If this loophole were eliminated and hedge fund, private equity and real estate investment managers were taxed at the same rate as lawyers, dentists, doctors and the rest of us salaried employees, we would have another $13 billion a year in revenue. That would be enough to cover the cost of extended emergency unemployment benefits through the end of 2015.

Earlier this month, President Obama said reducing inequality was “the defining challenge of our time.” In fact, it is the challenge of the moment. For 1.3 million Americans, the challenge is immediate.

Providing assistance to the unemployed helps people get back on their feet after losing a job, and it allows them contribute to neighborhood businesses and the local economy while it’s trying to recover. Unemployment benefits keep millions of the neighbors of the unemployed working -- in grocery stores, gas stations, utility companies and banks. Allowing federal unemployment assistance to expire sucks money out of local economies already suffering from sluggish job growth, resulting in more local job loss and deeper pockets of depression.
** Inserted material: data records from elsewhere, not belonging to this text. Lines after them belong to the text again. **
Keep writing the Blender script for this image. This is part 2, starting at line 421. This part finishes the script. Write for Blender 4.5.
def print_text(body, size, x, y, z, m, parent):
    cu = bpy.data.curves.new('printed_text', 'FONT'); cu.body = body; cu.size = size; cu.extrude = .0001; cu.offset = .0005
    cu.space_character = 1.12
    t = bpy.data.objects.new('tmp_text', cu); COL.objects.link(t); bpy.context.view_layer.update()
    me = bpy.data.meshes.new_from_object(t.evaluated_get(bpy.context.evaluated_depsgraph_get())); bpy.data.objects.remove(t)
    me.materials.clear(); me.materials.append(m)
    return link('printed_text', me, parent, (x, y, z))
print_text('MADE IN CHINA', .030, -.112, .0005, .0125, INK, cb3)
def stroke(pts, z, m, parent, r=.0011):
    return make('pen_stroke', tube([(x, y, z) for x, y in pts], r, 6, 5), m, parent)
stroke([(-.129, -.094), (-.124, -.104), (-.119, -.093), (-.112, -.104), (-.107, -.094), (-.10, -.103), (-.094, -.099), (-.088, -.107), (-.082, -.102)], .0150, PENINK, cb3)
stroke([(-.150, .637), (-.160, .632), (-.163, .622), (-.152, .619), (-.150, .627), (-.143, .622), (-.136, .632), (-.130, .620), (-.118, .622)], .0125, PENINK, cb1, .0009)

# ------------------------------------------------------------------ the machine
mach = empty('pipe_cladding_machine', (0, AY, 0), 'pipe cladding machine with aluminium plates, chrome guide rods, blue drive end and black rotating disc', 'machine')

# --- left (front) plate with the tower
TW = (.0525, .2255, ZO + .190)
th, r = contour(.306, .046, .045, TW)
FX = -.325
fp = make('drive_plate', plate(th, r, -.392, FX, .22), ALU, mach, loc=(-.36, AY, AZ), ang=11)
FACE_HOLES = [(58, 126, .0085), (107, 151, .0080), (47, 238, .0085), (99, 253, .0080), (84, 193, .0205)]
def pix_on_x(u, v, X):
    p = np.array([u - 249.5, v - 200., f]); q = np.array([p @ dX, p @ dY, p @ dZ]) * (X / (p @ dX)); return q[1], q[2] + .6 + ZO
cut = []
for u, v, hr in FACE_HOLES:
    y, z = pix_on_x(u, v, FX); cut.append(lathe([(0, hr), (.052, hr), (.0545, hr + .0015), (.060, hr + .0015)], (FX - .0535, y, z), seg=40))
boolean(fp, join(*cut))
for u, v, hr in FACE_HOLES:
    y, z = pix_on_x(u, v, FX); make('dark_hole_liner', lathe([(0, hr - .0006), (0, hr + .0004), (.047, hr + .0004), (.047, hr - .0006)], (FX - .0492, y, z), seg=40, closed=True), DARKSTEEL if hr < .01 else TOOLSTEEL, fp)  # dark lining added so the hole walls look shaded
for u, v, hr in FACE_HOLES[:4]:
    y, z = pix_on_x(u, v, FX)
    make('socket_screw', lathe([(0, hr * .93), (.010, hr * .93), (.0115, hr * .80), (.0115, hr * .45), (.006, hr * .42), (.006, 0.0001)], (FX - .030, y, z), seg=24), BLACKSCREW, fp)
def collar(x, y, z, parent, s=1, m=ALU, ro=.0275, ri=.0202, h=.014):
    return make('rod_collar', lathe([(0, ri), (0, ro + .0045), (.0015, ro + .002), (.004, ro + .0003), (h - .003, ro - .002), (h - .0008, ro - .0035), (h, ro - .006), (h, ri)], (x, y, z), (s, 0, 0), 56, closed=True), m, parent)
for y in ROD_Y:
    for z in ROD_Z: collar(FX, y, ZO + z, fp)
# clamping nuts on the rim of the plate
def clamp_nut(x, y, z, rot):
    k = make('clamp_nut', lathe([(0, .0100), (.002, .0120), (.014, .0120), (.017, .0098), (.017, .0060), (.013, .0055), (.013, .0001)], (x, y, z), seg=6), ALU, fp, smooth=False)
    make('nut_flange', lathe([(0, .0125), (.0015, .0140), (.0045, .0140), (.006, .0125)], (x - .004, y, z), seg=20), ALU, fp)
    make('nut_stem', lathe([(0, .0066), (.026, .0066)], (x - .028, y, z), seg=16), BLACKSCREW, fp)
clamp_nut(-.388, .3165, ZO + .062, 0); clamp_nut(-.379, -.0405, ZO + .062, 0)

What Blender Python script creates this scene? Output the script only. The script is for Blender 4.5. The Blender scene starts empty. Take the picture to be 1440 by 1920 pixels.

But reducing inequality isn’t just about helping those struggling at the lower ends of the income distribution; it also requires reining in excessive compensation at the top. Changing the tax code to ask a few thousand of our wealthiest citizens to pay taxes like the rest of us is just ensuring everyone plays by the same rules.

Congress has a choice to make: will we help five million families soldier through tough economic times, or will we continue to allow those who have prospered the most to live by a different set of rules, apart from the rest of us?

Scott Klinger is the Director of Revenue and Spending Policies at the Center for Effective Government.